Because of this culture war, there’s this huge void between contemporary art and religion, so I was trying to establish a visual dialogue where my paintings were both traditional and orthodox in some ways, but also very contemporary.

People always criticize me and say, “Can’t you paint like they painted years ago -- those kind of religious images?” And I say, “Yeah, but I don’t live back then. I’m a person of my times.”

For example, I use torn pages from icon books, and some people criticize me for doing that. And then I say, “Do you understand that I found those icon books on the streets when people were throwing them away and I sort of liberated them and I gave them a new breath? I’m trying to make a visual dialogue with that tradition that you love.”

I’m definitely being steadfast in my own vision, even if others don’t understand it.

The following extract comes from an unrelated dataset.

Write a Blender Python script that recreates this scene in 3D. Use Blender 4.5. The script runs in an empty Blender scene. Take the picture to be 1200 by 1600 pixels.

Right now, for example, I’m sitting in my room here and I have all these paintings hanging, and in the next room, I have some in storage and they have no place to go.

People write about me a lot and do videos about my work, but I’ve had very few churches use my paintings. The majority of the offers have come to nothing. My paintings are real, physical things, but there’s a sort of process in imagination that blocks people from putting them in their churches.

I think the fundamental problem in America right now is our Christology, and what I’m suggesting is that I’m offering my own Christology, but I think it’s a more authentic one.

One pastor, a couple of years ago, told me, “Oh, I would love to have one of your paintings in my church, but all we have is a U.S. flag and the Marine Corps flag, and if I brought one of your paintings into my church, they would fire me.”

I think images matter, so I guess my rant is that I want theologians and pastors to lead on this. I feel like I’m doing my part.

I’m so sick of guns or the prosperity gospel. I’m offering the honeycomb and color and icon books that have been reimagined, and I usually do it for free. I’m not making any money off this. Some churches have accepted my art, and others took me in and then asked me to leave. I rub some of them the wrong way.

I think some of it is because they’re so fixated on the reproductions of the past. To have actually fresh art made anew is really scary to some people.